We have a concrete floor which is designed to be a flexible hard wearing adaptable finish. We were always looking to use natural materials where we could so timber features quite strongly in the design to bring warmth to the interior. The other key thing was always that we wanted there to be transparency so a lot of glass has been used throughout the centre and the challenge there was to create transparent walls that didn’t allow sound to pass through them so we have very technical double glazed glass walls with large air gaps.
It is interesting that the Centre appears that there is quite a lot of colour but when you analyse it, almost all of the colour in the Centre is in free standing objects.
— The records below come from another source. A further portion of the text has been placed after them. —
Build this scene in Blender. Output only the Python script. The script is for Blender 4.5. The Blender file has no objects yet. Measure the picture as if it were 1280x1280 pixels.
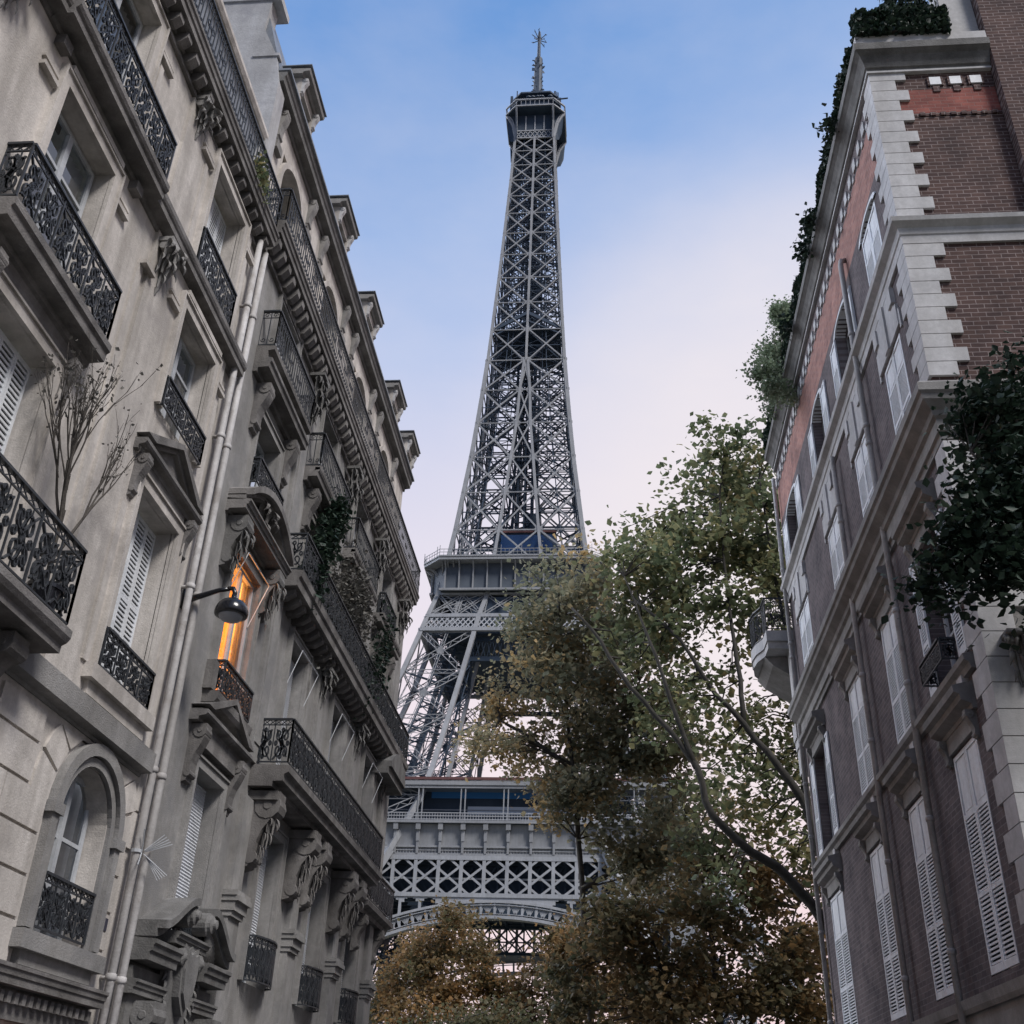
import bpy, math, random
import numpy as np
from mathutils import Vector, Matrix
random.seed(7); rng=np.random.default_rng(11)
S=bpy.context.scene; COL=S.collection; PI=math.pi; R=math.radians
# ---------------------------------------------------------------- camera
cam_d=bpy.data.cameras.new('camera'); cam=bpy.data.objects.new('camera',cam_d); COL.objects.link(cam)
RM=Matrix(((0.99615703,0.01315376,0.08659184),(0.08133211,-0.50578407,-0.85881754),(0.03250009,0.86255983,-0.50491018)))
M4=RM.to_4x4(); M4.translation=(0,0,1.6); cam.matrix_world=M4
cam_d.sensor_width=36; cam_d.lens=38.0138; cam_d.clip_start=.1; cam_d.clip_end=3000
S.camera=cam; S.render.resolution_x=1024; S.render.resolution_y=1024
# ---------------------------------------------------------------- sky, sun, exposure
EXPO=.85; BACK_SKY=.40; GLOW=(.190,.842,.505)
W=bpy.data.worlds.new('World'); S.world=W; W.use_nodes=True
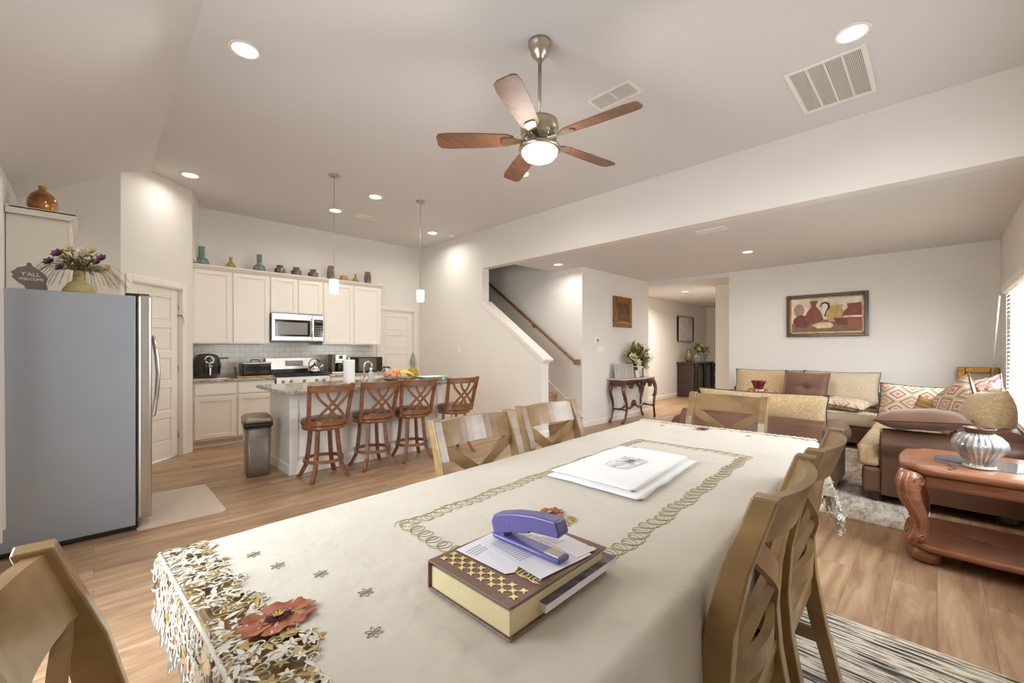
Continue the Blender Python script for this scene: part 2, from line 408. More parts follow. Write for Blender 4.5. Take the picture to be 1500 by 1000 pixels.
SHADEL = mat('lit_pendant_glass', (1.0, .93, .84, 1), .4, emis=3.5)
PLATE = mat('white_plastic_plate', rgb(238, 234, 226), .4, vary=.01)

def glass_pane_mat():
    m = bpy.data.materials.new('window_glass'); m.use_nodes = True; nt = m.node_tree; L = nt.links
    out = nt.nodes['Material Output']; nt.nodes.remove(nt.nodes['Principled BSDF'])
    t = n_(nt, 'ShaderNodeBsdfTransparent'); g = n_(nt, 'ShaderNodeBsdfGlossy'); g.inputs['Roughness'].default_value = .02
    mx = n_(nt, 'ShaderNodeMixShader'); mx.inputs[0].default_value = .06
    L.new(t.outputs[0], mx.inputs[1]); L.new(g.outputs[0], mx.inputs[2]); L.new(mx.outputs[0], out.inputs[0]); return m
WGLASS = glass_pane_mat()
def sheer_mat():
    m = bpy.data.materials.new('sheer_white_fabric'); m.use_nodes = True; nt = m.node_tree; L = nt.links
    out = nt.nodes['Material Output']; b = nt.nodes['Principled BSDF']; b.inputs['Base Color'].default_value = rgb(240, 240, 238); b.inputs['Roughness'].default_value = .9
    t = n_(nt, 'ShaderNodeBsdfTransparent'); tl = n_(nt, 'ShaderNodeBsdfTranslucent'); tl.inputs[0].default_value = rgb(240, 240, 238)
    m1 = n_(nt, 'ShaderNodeMixShader'); m1.inputs[0].default_value = .5; L.new(b.outputs[0], m1.inputs[1]); L.new(tl.outputs[0], m1.inputs[2])
    m2 = n_(nt, 'ShaderNodeMixShader'); m2.inputs[0].default_value = .22; L.new(m1.outputs[0], m2.inputs[1]); L.new(t.outputs[0], m2.inputs[2])
    L.new(m2.outputs[0], out.inputs[0]); return m
SHEER = sheer_mat()

CH, LH, HH = 3.30, 2.66, 2.58         # ceilings: tall room, living room, hall
XB = 4.65                              # face of the long beam and stair wall
# ------------------------------------------------------------------ room shell
struct(MB().b2((-.65, -.70, -.10), (13.7, 8.4, 0)).build('floor', FLOOR))
struct(MB().b2((.45, -.70, CH), (XB+.15, 7.48, CH+.08)).build('ceiling_tall_room', CEIL))
struct(MB().prism([(.45, -.70, CH), (-.65, -.70, CH-.715), (-.65, -.70, CH-.635), (.45, -.70, CH+.08)], (0, 8.18, 0)).build('ceiling_slope', CEIL))
struct(MB().b2((XB+.15, -.70, LH), (8.0, 4.79, LH+.08)).build('ceiling_living_room', CEIL))
struct(MB().b2((8.0, 2.60, HH), (13.7, 5.2, LH+.08)).build('ceiling_hall', CEIL))
struct(MB().b2((XB, 4.79, 5.3), (5.88, 8.35, 5.38)).build('ceiling_stairwell', CEIL))
def wall_box(name, boxes, m=WALL):
    b = MB()
    for a, c in boxes: b.b2(a, c)
    return struct(b.build(name, m))
# left wall with tall window opening
wall_box('wall_left', [((-.65, -.70, 0), (-.5, 1.0, 2.75)), ((-.65, 2.9, 0), (-.5, 7.48, 2.75)), ((-.65, 1.0, 0), (-.5, 2.9, .06)), ((-.65, 1.0, 2.3), (-.5, 2.9, 2.75))])
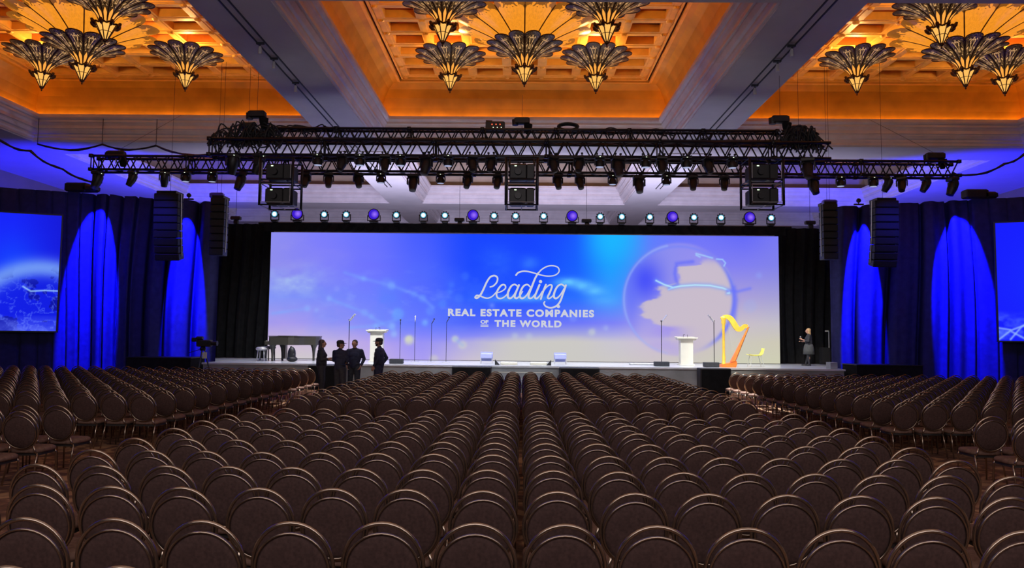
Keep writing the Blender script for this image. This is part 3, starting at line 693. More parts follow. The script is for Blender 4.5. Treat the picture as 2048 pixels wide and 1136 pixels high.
# side screens, angled in
def cy(x): return 34.0 + .0 - .4 * abs(x)      # line of the side drapes (y as a function of |x|): meets (11.4, 29.2)
for s, sd in ((-1, 'left'), (1, 'right')):
    xi = 16.8 if s < 0 else 16.88; xo = 23.6
    A = (s * xi, cy(xi) - .42, 0); B = (s * xo, cy(xo) - .42, 0); z0, z1 = 1.99, 6.18
    L, Rr = (B, A) if s < 0 else (A, B)
    e_ = empty('side_screen', ((A[0] + B[0]) / 2, (A[1] + B[1]) / 2, z0), 0, 'blue video screen at the far %s edge, angled towards the seats' % sd, 'screen')
    f = (lambda u, v, P: paint_side(u, v)) if s < 0 else (lambda u, v, P: paint_side_r(u, v))
    o_ = e_.location
    me = led_mesh('side_display_' + sd, *[(p[0] - o_.x, p[1] - o_.y, z - o_.z) for p, z in ((L, z0), (Rr, z0), (Rr, z1), (L, z1))], 260, 150, f, s); me.name = 'display'
    o = bpy.data.objects.new('display', me); col.objects.link(o); o.parent = e_
    dv = (Vector(Rr) - Vector(L)); ang = math.atan2(dv.y, dv.x); b = MB()
    b.box((0, 0, 0), (dv.length + .1, .12, z1 - z0 + .1)); fo = b.build('screen_frame', M['black'], e_); fo.rotation_euler = (0, 0, ang)
    nrm = Vector((-math.sin(ang), math.cos(ang), 0)); fo.location = (nrm.x * .075, nrm.y * .075, (z1 - z0) / 2)

# ------------------------------------------------------------------ drapes
def drape(name, P0, P1, z0, z1, matl, label, amp=.10, wl=.55, n=None, seed=1, flare=0.0, top=None):
    P0 = Vector((*P0, 0)); P1 = Vector((*P1, 0)); L = (P1 - P0).length; t = (P1 - P0) / L; nn = Vector((-t.y, t.x, 0)); rg = random.Random(seed)
    n = n or int(L / (.022 if callable(amp) else .035)); ph = [rg.uniform(0, 6.28) for _ in range(5)]; rows = 14; vs = []; fs = []
    for j in range(rows + 1):
        k = j / rows; z = z0 + (z1 - z0) * k
        for i in range(n + 1):
            s_ = L * i / n; w_ = s_ + flare * math.sin(s_ * .9 + ph[4]) * (1 - k) + .12 * math.sin(k * 3 + s_ * .6)
            a = (amp(abs((P0 + t * s_).x)) if callable(amp) else amp) * (.75 + .25 * (1 - k)); d = a * math.sin(2 * PI * w_ / wl + .8 * math.sin(w_ * 1.1 + ph[0])) + a * .5 * math.sin(2 * PI * w_ / (wl * 2.3) + ph[1]) + a * .25 * math.sin(2 * PI * w_ / (wl * .43) + ph[2])
            if callable(amp): d = d * .45 + a * 1.9 * math.exp(-(math.sin(PI * w_ / (wl * (1.0 + .22 * math.sin(w_ * .37 + ph[3])))) / .20) ** 2)
            p = P0 + t * s_ + nn * d; vs.append((p.x - P0.x, p.y - P0.y, z))
    for j in range(rows):
        for i in range(n): fs.append((j * (n + 1) + i, j * (n + 1) + i + 1, (j + 1) * (n + 1) + i + 1, (j + 1) * (n + 1) + i))
    b = MB(); b.add(vs, fs); o = b.build(name, matl, None, True, loc=(P0.x, P0.y, 0)); 
    tag(o, label, 'curtain'); return o
for s, sd in ((-1, 'left'), (1, 'right')):
    a = (s * 24.2, cy(24.2)); c = (s * 11.95, cy(11.95))
    P0, P1 = (a, c) if s < 0 else (c, a)
    zt = 7.14
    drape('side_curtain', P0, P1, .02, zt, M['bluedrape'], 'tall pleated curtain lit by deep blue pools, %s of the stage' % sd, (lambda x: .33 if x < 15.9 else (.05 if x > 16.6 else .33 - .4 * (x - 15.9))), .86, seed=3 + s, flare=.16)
    x0, x1 = (LX0 + .02, -14.8) if s < 0 else (LX1 - .02, 14.8)
    P0, P1 = ((x1, 32.75), (x0, 32.75)) if s < 0 else ((x0, 32.75), (x1, 32.75))
    hd = at(1044, 449.8, 32.4).z
    drape('black_curtain', P0, P1, ZS + .01, hd, M['drape'], 'black pleated curtain beside the %s edge of the big screen' % sd, .09, .42, seed=8 + s)
drape('header_curtain', (LX0 - .3, 32.35), (LX1 + .3, 32.35), LZ1 + .03, hd, M['drape'], 'narrow black header curtain along the top of the big screen', .02, .5, seed=12)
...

It is mainly the furniture that brings the colour to the Sackler Centre and this is deliberate because we knew that the infrastructure is going to be here for longer, the colour is something that could change. We thought that green was a good colour for an educating environment, it’s a colour which is seen a lot in nature and it generally feels like a stimulating learning colour.
We are very happy with the end result and the emotional reaction that people say that they get as they walk into this main space is an uplifting feeling and I think that is the most you can wish to achieve with a project like this.